Stored data:
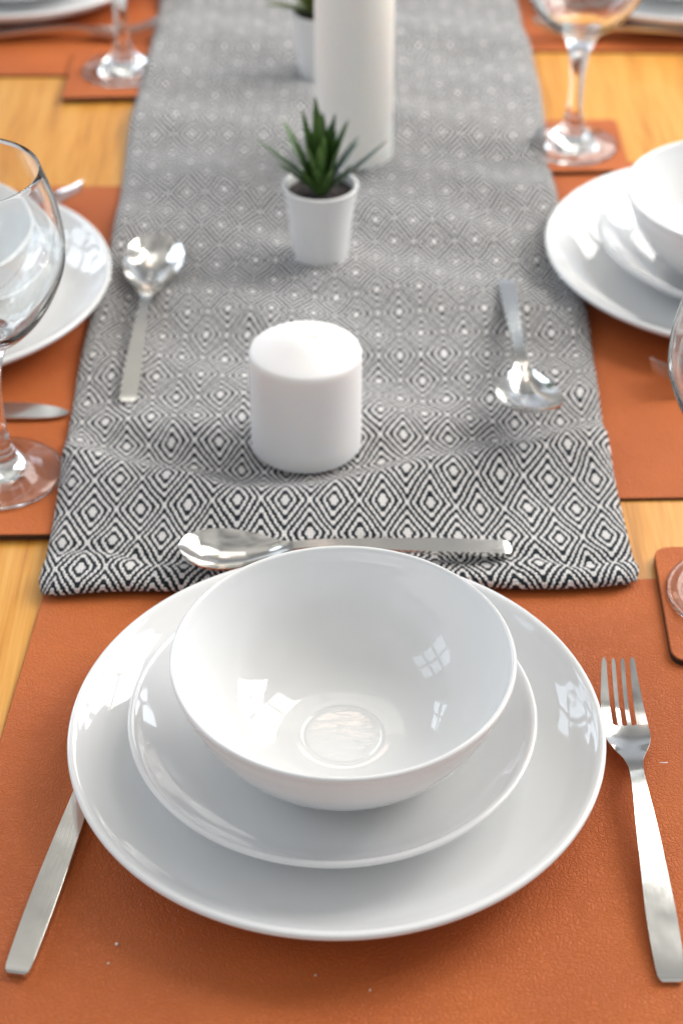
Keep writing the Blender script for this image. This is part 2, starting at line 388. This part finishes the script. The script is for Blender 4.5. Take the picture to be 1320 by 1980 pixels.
def build_runner():
    def axis(a0, a1, step, rx, rz, both=True):
        """list of (pos, height fraction, arc length) across a rolled edge; rx, rz are the half axes of the roll"""
        n_ = 12; end = math.pi*.60; pts = []
        for k in range(n_+1):
            th = end*k/n_                             # 0 = on top, end = tucked under
            pts.append((rx*math.sin(th), (1+math.cos(th))/2))
        arc = [0]
        for k in range(1, n_+1): arc.append(arc[-1] + math.hypot(pts[k][0]-pts[k-1][0], (pts[k][1]-pts[k-1][1])*2*rz))
        L = [(a0 + rx - pts[k][0], pts[k][1], -arc[k]) for k in range(n_, -1, -1)]
        p = a0 + rx; e_ = a1 - (rx if both else 0)
        n = max(2, int((e_ - p)/step)); st = (e_ - p)/n
        for k in range(1, n+1): L.append((p + st*k, 1, st*k))
        if both: L += [(e_ + pts[k][0], pts[k][1], st*n + arc[k]) for k in range(1, n_+1)]
        return L
    ax = axis(XL, XR, .0024, .0125, .0058); ay = axis(YN, YF, .0026, .0085, .0058, False)
    bm = bmesh.new(); uvl = bm.loops.layers.uv.new('UVMap'); V = []; UV = {}
    va = 0; prev = None
    for j, (y, fy, sy) in enumerate(ay):
        rowv = []
        for i, (x, fx, sx) in enumerate(ax):
            f = min(fx, fy) if min(fx, fy) < .999 else 1
            f = fx*fy
            yy = y + .0045*(x/.17)*max(0, 1-(y-YN)/.25) + .0022*math.sin(x*40)*max(0, 1-(y-YN)/.05)
            xx = x + .0022*math.sin(y*17 + (0 if x < 0 else 2))*min(1, abs(x)/.15) + (.0025*max(0, 1-(y-YN)/.03) if x > 0.1 else -.0015*max(0, 1-(y-YN)/.03) if x < -.1 else 0)
            cxx = max(0, (abs(x - (XL+XR)/2) - ((XR-XL)/2 - .016))/.016); cyy = max(0, (YN + .016 - y)/.016)
            if cxx > 0 and cyy > 0:
                k_ = max(cxx, cyy)/math.hypot(cxx, cyy); sg = 1 if x > (XL+XR)/2 else -1
                xx -= sg*.016*cxx*(1-k_)*.8; yy += .016*cyy*(1-k_)*.8
            z = .0022 + (TH + relief(xx, yy) - .0022)*f
            vv = bm.verts.new((xx, yy, z)); rowv.append(vv)
        V.append(rowv)
    # arc length along y so that the weave keeps its size over the folds
    nx = len(ax); arcs = np.zeros((len(ay), nx))
    for j in range(1, len(ay)):
        for i in range(nx):
            arcs[j, i] = arcs[j-1, i] + (V[j][i].co - V[j-1][i].co).length
    mean = arcs[:, 14:nx-14].mean(axis=1, keepdims=True)
    arcs = .5*arcs + .5*mean
    u0 = ax[0][2]
    for j in range(len(ay)-1):
        for i in range(nx-1):
            f = bm.faces.new((V[j][i], V[j][i+1], V[j+1][i+1], V[j+1][i]))
            for lp, (jj, ii) in zip(f.loops, ((j, i), (j, i+1), (j+1, i+1), (j+1, i))):
                lp[uvl].uv = (ax[ii][2] + .0035, arcs[jj, ii] + .006)
    me = bpy.data.meshes.new('table_runner'); bm.to_mesh(me); bm.free(); smooth(me)
    return link('table_runner', me, WEAVE)
rn = build_runner()
tag(rn, 'black and white diamond patterned woven runner down the middle of the table', 'table runner')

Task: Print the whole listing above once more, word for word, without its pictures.

Result:
Keep writing the Blender script for this image. This is part 2, starting at line 388. This part finishes the script. The script is for Blender 4.5. Take the picture to be 1320 by 1980 pixels.
def build_runner():
    def axis(a0, a1, step, rx, rz, both=True):
        """list of (pos, height fraction, arc length) across a rolled edge; rx, rz are the half axes of the roll"""
        n_ = 12; end = math.pi*.60; pts = []
        for k in range(n_+1):
            th = end*k/n_                             # 0 = on top, end = tucked under
            pts.append((rx*math.sin(th), (1+math.cos(th))/2))
        arc = [0]
        for k in range(1, n_+1): arc.append(arc[-1] + math.hypot(pts[k][0]-pts[k-1][0], (pts[k][1]-pts[k-1][1])*2*rz))
        L = [(a0 + rx - pts[k][0], pts[k][1], -arc[k]) for k in range(n_, -1, -1)]
        p = a0 + rx; e_ = a1 - (rx if both else 0)
        n = max(2, int((e_ - p)/step)); st = (e_ - p)/n
        for k in range(1, n+1): L.append((p + st*k, 1, st*k))
        if both: L += [(e_ + pts[k][0], pts[k][1], st*n + arc[k]) for k in range(1, n_+1)]
        return L
    ax = axis(XL, XR, .0024, .0125, .0058); ay = axis(YN, YF, .0026, .0085, .0058, False)
    bm = bmesh.new(); uvl = bm.loops.layers.uv.new('UVMap'); V = []; UV = {}
    va = 0; prev = None
    for j, (y, fy, sy) in enumerate(ay):
        rowv = []
        for i, (x, fx, sx) in enumerate(ax):
            f = min(fx, fy) if min(fx, fy) < .999 else 1
            f = fx*fy
            yy = y + .0045*(x/.17)*max(0, 1-(y-YN)/.25) + .0022*math.sin(x*40)*max(0, 1-(y-YN)/.05)
            xx = x + .0022*math.sin(y*17 + (0 if x < 0 else 2))*min(1, abs(x)/.15) + (.0025*max(0, 1-(y-YN)/.03) if x > 0.1 else -.0015*max(0, 1-(y-YN)/.03) if x < -.1 else 0)
            cxx = max(0, (abs(x - (XL+XR)/2) - ((XR-XL)/2 - .016))/.016); cyy = max(0, (YN + .016 - y)/.016)
            if cxx > 0 and cyy > 0:
                k_ = max(cxx, cyy)/math.hypot(cxx, cyy); sg = 1 if x > (XL+XR)/2 else -1
                xx -= sg*.016*cxx*(1-k_)*.8; yy += .016*cyy*(1-k_)*.8
            z = .0022 + (TH + relief(xx, yy) - .0022)*f
            vv = bm.verts.new((xx, yy, z)); rowv.append(vv)
        V.append(rowv)
    # arc length along y so that the weave keeps its size over the folds
    nx = len(ax); arcs = np.zeros((len(ay), nx))
    for j in range(1, len(ay)):
        for i in range(nx):
            arcs[j, i] = arcs[j-1, i] + (V[j][i].co - V[j-1][i].co).length
    mean = arcs[:, 14:nx-14].mean(axis=1, keepdims=True)
    arcs = .5*arcs + .5*mean
    u0 = ax[0][2]
    for j in range(len(ay)-1):
        for i in range(nx-1):
            f = bm.faces.new((V[j][i], V[j][i+1], V[j+1][i+1], V[j+1][i]))
            for lp, (jj, ii) in zip(f.loops, ((j, i), (j, i+1), (j+1, i+1), (j+1, i))):
                lp[uvl].uv = (ax[ii][2] + .0035, arcs[jj, ii] + .006)
    me = bpy.data.meshes.new('table_runner'); bm.to_mesh(me); bm.free(); smooth(me)
    return link('table_runner', me, WEAVE)
rn = build_runner()
tag(rn, 'black and white diamond patterned woven runner down the middle of the table', 'table runner')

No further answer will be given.